My international sales to places in Europe have somewhat diminished but I still do get buyers willing to pay for tracking on their postage, and I don't inflate the postage with handling fees. I subsidize it, actually. On the plus side of that, I sleep better at night because 85 to 90 per cent of my orders ship with tracking. Tracked Packets generally don't go missing the way untracked packets do.
Report this member for what they have done to you, and call ebay to do it. This may gain you some satisfaction and, if this is an old trick the buyer has used before, it will put them one step closer to the justice they so richly deserve.
09-16-2017 01:41 PM
Report buyer to eBay..... maybe even call eBay
If buyer has done this before.... and those sellers have also reported him.....
Buyer could be in trouble.
But this will take more than one report for buyer to be flagged as a problem.
I remember once calling eBay... and after my report, the eBay person said the buyer was one report short of leaving eBay.
Block this buyer
09-16-2017 02:40 PM
Yes, this HAS happened to me. I feel your pain completely.
Mine was a toy, it was Christmas two years ago, the item (a very popular toy not yet available in Great Britain) shipped via Small Packets Airmail without tracking and the day after it was due, an Item Not Received case was opened. Sure enough, when I check that buyer's ID, I could see the buyer was selling it but had their shipping preferences set to only UK-shipping so that they thought I wouldn't notice.
I promptly gave the buyer their refund because there was no tracking to show Delivered, and reported them to ebay for whatever that was worth. And then I also blocked them from future purchases. (Obviously.) Once the buyer was refunded, they left me positive feedback that taunted me about what a 'great deal' they got.
Not coincidentally, this was the last time I shipped parcels internationally without tracking. It was only a $40-dollar loss but it was the last one I was willing to take. There had been another INR to Europe shortly before that, the first two in a long, long while since the Small Packets Airmail label started generating a barcode, which most people take to mean someone, somewhere is watching, and that barcode alone I think keeps most people honest. I still sell a few lettersize-mail items without tracking both domestically and via Light Packet, but all my outbound parcels are now tracked.
My international sales to places in Europe have somewhat diminished but I still do get buyers willing to pay for tracking on their postage, and I don't inflate the postage with handling fees. I subsidize it, actually. On the plus side of that, I sleep better at night because 85 to 90 per cent of my orders ship with tracking. Tracked Packets generally don't go missing the way untracked packets do.
Report this member for what they have done to you, and call ebay to do it. This may gain you some satisfaction and, if this is an old trick the buyer has used before, it will put them one step closer to the justice they so richly deserve.
09-16-2017 04:18 PM
09-24-2017 03:21 PM
puts claim in on me with ebay , so buyer is always right in the ebay world so i sent him is refund.

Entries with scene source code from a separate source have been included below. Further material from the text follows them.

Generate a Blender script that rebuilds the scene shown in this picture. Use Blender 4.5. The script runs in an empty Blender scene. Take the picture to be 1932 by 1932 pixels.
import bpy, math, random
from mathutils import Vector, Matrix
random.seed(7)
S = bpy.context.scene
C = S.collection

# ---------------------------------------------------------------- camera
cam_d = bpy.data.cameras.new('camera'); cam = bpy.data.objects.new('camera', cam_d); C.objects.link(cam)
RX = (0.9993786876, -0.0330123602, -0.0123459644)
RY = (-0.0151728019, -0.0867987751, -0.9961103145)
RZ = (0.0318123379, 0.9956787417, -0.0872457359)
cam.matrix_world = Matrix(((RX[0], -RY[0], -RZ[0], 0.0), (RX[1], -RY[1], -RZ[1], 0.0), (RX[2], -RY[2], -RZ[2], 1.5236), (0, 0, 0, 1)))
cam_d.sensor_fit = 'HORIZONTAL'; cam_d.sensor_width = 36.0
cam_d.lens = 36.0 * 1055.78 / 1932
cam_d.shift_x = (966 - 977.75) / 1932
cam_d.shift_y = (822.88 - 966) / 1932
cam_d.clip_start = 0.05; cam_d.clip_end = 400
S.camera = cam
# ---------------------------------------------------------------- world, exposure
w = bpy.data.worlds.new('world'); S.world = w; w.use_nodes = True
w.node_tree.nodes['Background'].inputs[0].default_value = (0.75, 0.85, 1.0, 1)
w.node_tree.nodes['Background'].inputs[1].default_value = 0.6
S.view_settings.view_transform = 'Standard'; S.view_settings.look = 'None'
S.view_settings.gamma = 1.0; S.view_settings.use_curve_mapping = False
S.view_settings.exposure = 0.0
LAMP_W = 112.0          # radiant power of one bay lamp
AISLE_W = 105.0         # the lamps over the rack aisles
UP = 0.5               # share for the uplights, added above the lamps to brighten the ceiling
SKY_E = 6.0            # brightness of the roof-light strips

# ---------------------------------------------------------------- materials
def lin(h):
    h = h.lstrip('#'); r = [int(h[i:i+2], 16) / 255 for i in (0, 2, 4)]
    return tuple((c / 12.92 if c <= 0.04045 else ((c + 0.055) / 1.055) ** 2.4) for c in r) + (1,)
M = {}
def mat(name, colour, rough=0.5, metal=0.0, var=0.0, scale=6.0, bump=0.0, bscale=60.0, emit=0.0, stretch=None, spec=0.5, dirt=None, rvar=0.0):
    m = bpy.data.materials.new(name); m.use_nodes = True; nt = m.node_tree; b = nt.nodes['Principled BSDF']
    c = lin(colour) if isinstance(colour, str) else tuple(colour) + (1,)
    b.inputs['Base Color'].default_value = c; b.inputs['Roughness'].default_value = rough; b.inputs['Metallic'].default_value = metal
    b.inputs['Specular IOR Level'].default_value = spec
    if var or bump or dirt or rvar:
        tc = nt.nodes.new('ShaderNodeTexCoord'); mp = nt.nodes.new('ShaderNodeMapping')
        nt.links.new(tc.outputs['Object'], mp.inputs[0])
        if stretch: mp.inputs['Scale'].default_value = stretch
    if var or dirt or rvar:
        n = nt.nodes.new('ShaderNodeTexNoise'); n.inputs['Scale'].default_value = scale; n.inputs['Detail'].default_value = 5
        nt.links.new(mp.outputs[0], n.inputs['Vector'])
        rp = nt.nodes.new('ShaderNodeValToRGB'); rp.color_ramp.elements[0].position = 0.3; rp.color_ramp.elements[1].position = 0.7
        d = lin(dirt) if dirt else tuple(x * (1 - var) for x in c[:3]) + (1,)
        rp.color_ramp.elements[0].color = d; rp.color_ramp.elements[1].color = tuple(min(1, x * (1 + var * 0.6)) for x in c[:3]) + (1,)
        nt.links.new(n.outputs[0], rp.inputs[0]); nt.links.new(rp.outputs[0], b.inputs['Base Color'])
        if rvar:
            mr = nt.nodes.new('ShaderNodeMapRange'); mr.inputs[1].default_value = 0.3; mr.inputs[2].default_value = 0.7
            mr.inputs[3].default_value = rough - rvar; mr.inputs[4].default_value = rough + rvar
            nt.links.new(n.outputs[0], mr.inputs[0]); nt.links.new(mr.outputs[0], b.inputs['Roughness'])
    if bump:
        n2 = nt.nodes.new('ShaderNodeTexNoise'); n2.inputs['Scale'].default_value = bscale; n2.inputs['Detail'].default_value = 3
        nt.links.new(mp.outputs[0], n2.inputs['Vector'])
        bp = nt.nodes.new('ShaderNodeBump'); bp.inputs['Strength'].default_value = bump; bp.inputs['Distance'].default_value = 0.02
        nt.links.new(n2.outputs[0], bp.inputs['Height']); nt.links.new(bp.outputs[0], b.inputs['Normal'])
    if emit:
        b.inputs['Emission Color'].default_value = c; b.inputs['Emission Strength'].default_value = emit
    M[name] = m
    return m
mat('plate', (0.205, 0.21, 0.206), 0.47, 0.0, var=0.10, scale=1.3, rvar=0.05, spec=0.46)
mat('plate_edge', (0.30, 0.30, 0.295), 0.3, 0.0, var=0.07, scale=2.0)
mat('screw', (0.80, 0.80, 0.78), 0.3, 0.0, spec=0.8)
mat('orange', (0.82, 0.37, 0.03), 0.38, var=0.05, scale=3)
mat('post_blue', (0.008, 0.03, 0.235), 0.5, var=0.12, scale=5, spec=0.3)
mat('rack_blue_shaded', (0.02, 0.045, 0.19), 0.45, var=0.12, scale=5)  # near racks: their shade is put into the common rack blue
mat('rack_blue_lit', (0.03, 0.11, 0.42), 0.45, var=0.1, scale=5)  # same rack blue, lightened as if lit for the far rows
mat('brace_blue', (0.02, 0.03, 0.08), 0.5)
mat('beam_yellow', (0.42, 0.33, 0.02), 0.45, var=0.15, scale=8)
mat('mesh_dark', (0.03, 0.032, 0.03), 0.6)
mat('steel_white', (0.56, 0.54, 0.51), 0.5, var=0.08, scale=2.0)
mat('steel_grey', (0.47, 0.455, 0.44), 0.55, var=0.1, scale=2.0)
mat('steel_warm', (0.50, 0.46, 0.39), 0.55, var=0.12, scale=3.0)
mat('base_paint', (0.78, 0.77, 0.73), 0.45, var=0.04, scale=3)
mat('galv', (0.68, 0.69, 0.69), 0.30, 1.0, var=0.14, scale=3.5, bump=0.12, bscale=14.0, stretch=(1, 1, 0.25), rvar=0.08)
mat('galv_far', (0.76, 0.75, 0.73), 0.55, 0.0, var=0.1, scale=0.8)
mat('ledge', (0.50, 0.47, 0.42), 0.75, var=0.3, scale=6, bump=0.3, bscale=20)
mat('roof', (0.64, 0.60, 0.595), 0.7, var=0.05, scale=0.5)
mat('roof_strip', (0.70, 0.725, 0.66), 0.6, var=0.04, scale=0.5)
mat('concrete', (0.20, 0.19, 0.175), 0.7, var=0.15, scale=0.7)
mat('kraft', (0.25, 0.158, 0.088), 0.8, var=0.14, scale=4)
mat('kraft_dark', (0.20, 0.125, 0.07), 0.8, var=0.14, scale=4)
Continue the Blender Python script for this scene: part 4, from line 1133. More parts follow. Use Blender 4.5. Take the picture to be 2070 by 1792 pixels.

I'm taking it that you did not have a Confirmation of Delivery number on the shipment.
If you had, the proof of delivery would have won the dispute for you.
Let me tell you about Cookie Jar Insurance.
First you have to decide if the value of your goods is high enough to warrant the occasional loss from specious INR claims.
If not, on every asking price, you put a few pennies, rarely more than a dime, as a sort of insurance premium against claims.
You put those virtual pennies in a virtual Cookie Jar.
When you get a Claim, BEFORE it goes to eBay or Paypal, you pay out of the Cookie Jar.
It's not caving in, of course you ask for pictures of damage or return for refund on remorse claims.
But WalMart, with their notoriously downmarket customer base, reports about a 1% shoptheft rate.
Are you doing better or worse* than that?
Cookie Jar Insurance also covers problems that postal insurance doesn't, like damage due to poor packaging.
*If you are doing a lot worse than that, frankly you have to look at your own business practices. Something is attracting disputes, either honest or scammy.